A Funny Thing Happened on the Way to the Registan

It was a tight connection in Rome, but I plowed through the crowds; an American bowling ball to the European pins. With minutes to spare, I triumphantly presented my ticket to the gate clerk.

“May I have an aisle seat? I’d like to stretch out.” Truth be told, I just wanted access to their bar cart.

“This is no good.” He replied, pushing it back into my hands. “We no longer have an agreement with the issuing carrier.”

“You did when I left the States yesterday.”

“Ah, but not today. If you would like to buy a new one-way ticket for only $750, I can get you on the plane.”

“But I already have a ticket!” I protested. “And a well thought out and neatly copied itinerary. See?” I waved my “Evil Scientist’s Union” notebook under his prodigious nose.

He didn’t seem impressed. “This is sooo not my problem.” His body language screamed.

Sniff. “Well then, your US carrier will call here soon with their solution. In the mean time I must leave. These ladies will take the call.” He waved airily in a vague backward direction and fled. When I turned to talk to another stranded passenger, the two women used my inattention to escape.

“After all,” They must have thought. “With a few meters head start, the fat man will be unlikely to catch us.”

So, I had to return to the original carrier. They were actually very helpful. They booked me on a flight the next day and arranged for a hotel room in the city.

“Would you like access to your check through baggage to get a change of clothing?” Asked the customer service representative. Yes. My stench was stunning flies that passed too close. Yes, I would indeed like a change of clothing.

Alas, my baggage was no longer in Rome. The second airline, it seemed, was willing to make a compromise and sent my baggage, if not me, on to its final destination. I hoped that it proved to be the same as mine; but in the interim, it meant that my clothing option was limited to the sweat soaked garments that were currently stuck to me like cling-film.
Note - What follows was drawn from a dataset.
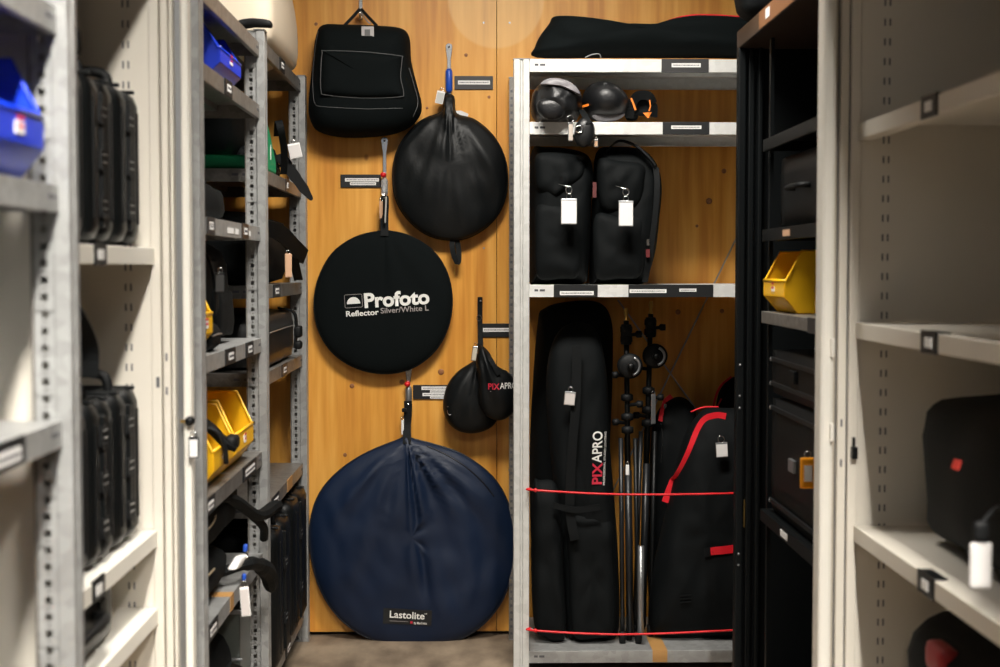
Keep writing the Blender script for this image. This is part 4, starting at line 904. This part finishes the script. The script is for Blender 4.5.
free_tag('beige key tag hanging over the second shelf lip below the round sling bag', 570.5, 115, 4.64, .017, .060, 0, .35, GREYM, mat('beige_paper3', (.55, .48, .42), .5), .012)
free_tag('short beige key tag peeping out behind the small flap pouch', 596, 137, 4.69, .014, .026, 0, .0, GREYM, KRAFT, .004)
# two kit bags on shelf 3
ZK = RZ['third']+.002
kb = thing('kit_bag', 'left upright black kit bag with a white tag on the third rack shelf', 'bag', tuple(PY(560, 284, 4.9)))
ol = oz([(532, 150), (545, 147), (570, 149), (588, 156), (593, 175), (591, 200), (590, 240), (588, 270), (584, 284), (560, 286), (536, 286), (529.5, 280), (529, 240), (530, 190)], 4.87); ol = [(x, max(z, ZK)) for x, z in ol]
o, sfk = pillow('bag_body', ol, 5.12, .40, FAB, kb, power=5, per=4, rings=16, yedge=.6, fn=lambda x, z, s: .012*noise.noise(Vector((x*12, z*9, 3)))+.005*noise.noise(Vector((x*30, z*24, 3))))
fl = oz([(537, 154), (560, 152), (582, 158), (585, 172), (578, 182), (560, 196), (552, 198), (538, 190), (535, 172)], 4.72); cxg, czg = fl[2][0]-.05, fl[2][1]-.06
pillow('top_flap', fl, sfk(cxg, czg, 0)+.045, .065, FAB, kb, power=4, per=4, fn=lambda x, z, s: .012*noise.noise(Vector((x*26, z*22, 5))))
fl = oz([(538, 205), (560, 203), (580, 205), (582, 240), (579, 275), (560, 279), (538, 277), (535, 240)], 4.72)
pillow('front_pocket', fl, sfk(cxg, czg, 0)+.04, .055, FAB, kb, power=5, per=4, fn=lambda x, z, s: .010*noise.noise(Vector((x*16, z*18, 8))))
kb2 = thing('kit_bag', 'right upright black kit bag with a white tag and strap on the third rack shelf', 'bag', tuple(PY(625, 284, 4.9)))
ol = oz([(597, 152), (612, 147), (640, 149), (655, 162), (661, 185), (659, 215), (655, 250), (648, 275), (642, 285), (620, 286.5), (596, 286), (590.5, 282), (591.5, 240), (594, 190)], 4.88); ol = [(x, max(z, ZK)) for x, z in ol]
o, sfk2 = pillow('bag_body', ol, 5.12, .38, FAB, kb2, power=5, per=4, rings=16, yedge=.6, fn=lambda x, z, s: .012*noise.noise(Vector((x*12, z*9, 13)))+.005*noise.noise(Vector((x*30, z*24, 3))))
cxg, czg = PY(622, 220, 4.74).x, PY(622, 220, 4.74).z
fl = oz([(600, 158), (620, 160), (644, 164), (646, 180), (640, 205), (620, 212), (603, 208), (598, 180)], 4.72)
pillow('top_flap', fl, sfk2(cxg, czg, 0)+.045, .065, FAB, kb2, power=4, per=4, fn=lambda x, z, s: .010*noise.noise(Vector((x*26, z*22, 15))))
fl = oz([(597, 214), (620, 216), (644, 214), (645, 240), (642, 275), (620, 279), (598, 278), (594, 245)], 4.72)
pillow('front_pocket', fl, sfk2(cxg, czg, 0)+.04, .055, FAB, kb2, power=5, per=4, fn=lambda x, z, s: .010*noise.noise(Vector((x*16, z*18, 18))))
s_ = MB(); loop(s_, [PY(606, 152, 4.80), PY(618, 141, 4.78), PY(634, 145, 4.76), PY(648, 157, 4.74), PY(655, 166, 4.735)], (0, 1, 0), .03, .006); s_.build('carry_strap', WEB, kb2)
s_ = MB(); loop(s_, [PY(656, 168, 4.74), PY(657, 190, 4.72), PY(654, 225, 4.715), PY(648, 265, 4.72), PY(645, 282, 4.75)], (1, 0, 0), .018, .006); s_.build('side_strap', WEB, kb2)
c = PY(648, 243, 4.70); MB().box(c.x-.004, c.x+.004, 4.70, 4.708, c.z-.008, c.z+.012).build('zip_pull', CHR, kb2)
c = PY(648, 253, 4.70); MB().box(c.x-.006, c.x+.006, 4.70, 4.708, c.z-.014, c.z+.012).build('red_pull', mat('dull_red', (.12, .01, .012), .6), kb2)
c = PY(595, 188, 4.70); MB().box(c.x-.006, c.x+.006, 4.715, 4.725, c.z-.03, c.z+.02).build('red_pull', mat('dull_red2', (.10, .02, .02), .6), kb)
def clip(px, py, Y, parent):
    mb = MB(); p = PY(px, py, Y)
    mb.tube([(p.x+.010*math.cos(a)+.003, Y, p.z+.012*math.sin(a)) for a in [k*PI/6 for k in range(12)]], .002, 6, True)
    mb.tube([(p.x-.03, Y+.01, p.z+.02), (p.x-.005, Y, p.z+.012), (p.x+.012, Y, p.z+.004)], .0018, 5)
    mb.build('snap_clip', CHR, parent, smooth=True)
clip(568, 190, 4.655, kb); clip(625, 192, 4.655, kb2)
free_tag('white tag in a clear sleeve hanging from the left kit bag', 569, 194, 4.645, .052, .082, 0, 0, GREYM, WHT, .008)
free_tag('white tag in a clear sleeve hanging from the right kit bag', 626, 196, 4.645, .048, .082, 0, 0, GREYM, WHT, .008)
# tall bags on the floor shelf
ZF = RZ['floor']+.002
tb = thing('stand_bag', 'tall dark bag against the left post behind the lettered stand bag', 'bag', tuple(PY(560, 636, 4.95)))
ol = oz([(537, 330), (545, 308), (575, 301), (600, 303), (611, 318), (613, 350), (611, 420), (606, 500), (590, 600), (570, 622), (552, 625), (538, 612), (532, 560), (530, 450)], 5.05); ol = [(x, max(z, ZF)) for x, z in ol]
i0 = min(range(len(ol)), key=lambda k: ol[k][1]); 
ol = [(x, z if z > .25 else max(ZF, z-.02)) for x, z in ol]
o, sft = pillow('bag_body', ol, 5.17, .22, FAB, tb, power=4, per=5, rings=16, yedge=.5, fn=lambda x, z, s: .018*noise.noise(Vector((x*9, z*4, 3)))+.006*noise.noise(Vector((x*24, z*12, 3))))
tb2 = thing('stand_bag', 'tall black stand bag with red and white sideways lettering on the rack floor', 'bag', tuple(PY(590, 640, 4.85)))
ol = oz([(546, 400), (550, 350), (566, 325), (594, 328), (606, 370), (610, 450), (614, 500), (618, 560), (619, 620), (614, 642), (596, 647), (575, 645), (567, 630), (562, 560), (553, 480)], 4.86); ol = [(x, max(z, ZF)) for x, z in ol]
o, sft2 = pillow('bag_body', ol, 4.93, .15, FAB, tb2, power=4, per=5, rings=16, yedge=.5, fn=lambda x, z, s: .010*noise.noise(Vector((x*10, z*6, 23)))+.007*noise.noise(Vector((x*26, z*13, 23))))
fl = oz([(569, 520), (590, 517), (612, 522), (615, 560), (616, 630), (596, 641), (574, 637), (570, 580)], 4.76); cxg, czg = PY(592, 580, 4.78).x, PY(592, 580, 4.78).z
pillow('lower_pocket', fl, sft2(cxg, czg, 0)+.03, .045, FAB, tb2, power=5, per=4, fn=lambda x, z, s: .010*noise.noise(Vector((x*26, z*16, 33))))
tb3 = thing('stand_bag', 'third slim dark bag in the lower left corner of the rack floor', 'bag', tuple(PY(548, 636, 4.82)))
ol = oz([(533, 485), (540, 480), (556, 484), (561, 520), (564, 580), (566, 622), (558, 632), (545, 628), (534, 615), (531, 550)], 4.82); ol = [(x, max(z, ZF)) for x, z in ol]
ol = [(x, z if z > .2 else max(ZF, z-.03)) for x, z in ol]
pillow('bag_body', ol, 4.88, .12, FAB, tb3, power=4, per=5, rings=14, yedge=.5, fn=lambda x, z, s: .010*noise.noise(Vector((x*12, z*9, 43)))+.006*noise.noise(Vector((x*26, z*13, 3))))
s_ = MB()
loop(s_, [PY(577, 345, 4.76), PY(576, 400, 4.75), PY(572, 450, 4.75), PY(570, 510, 4.755), PY(575, 540, 4.75)], (1, 0, 0), .03, .005)
s_.build('shoulder_strap', WEB, tb2)
s_ = MB(); loop(s_, [PY(553, 505, 4.745), PY(575, 510, 4.745), PY(600, 507, 4.745)], (0, 0, 1), .02, .004); s_.build('webbing_strap', WEB, tb2)
def on_tb(px, py):
    c = PY(px, py, 4.77)
    def f(u, v):
        r_ = math.radians(2); uu = u*math.cos(r_); x = c.x-v+u*math.sin(r_)*.9; z = c.z+uu; return (x, sft2(x, z, .003), z)
    return f
fitted('PIX', .046, fit(22, 4.76), REDPR, tb2, on_tb(598, 474.5), .0012)
fitted('APRO', .046, fit(32, 4.76), WHTP, tb2, on_tb(598, 447), .0008)
fitted('PROFESSIONAL STUDIO LIGHTING', .010, fit(54, 4.76), WHTP, tb2, on_tb(605.3, 459), .0001)
free_tag('white tag hanging on the tall bags below the third rack shelf', 571, 387, 4.735, .037, .046, math.radians(6), 0, GREYM, mat('soft_white3', (.62, .58, .56), .5), .008)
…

Loverly.

I made my way to the hotel, washed my skivvies and socks in the sink, then hung them out to dry on the balcony clothes line. Now it was time for sustenance. It was a beautiful day and the only cloud in the sky was a distant black spot. I decided to walk.

Now, Rome is a civilized city and watering holes line the Via Aurelia so that one may walk into the heart of town and never suffer from the slightest thirst. In fact, in three hours, I had made a grand total of three thirst-free blocks. It was at this time that I noticed that it had become ominously dark. I muzzily wondered if a thunderstorm was upon us, when: “ka-RACK!”I heard the sound of a hundred Italian taxi drivers meeting at an intersection. Huge drops splattered the sidewalk, and the wind whipped trash around in strange, frenetic paths.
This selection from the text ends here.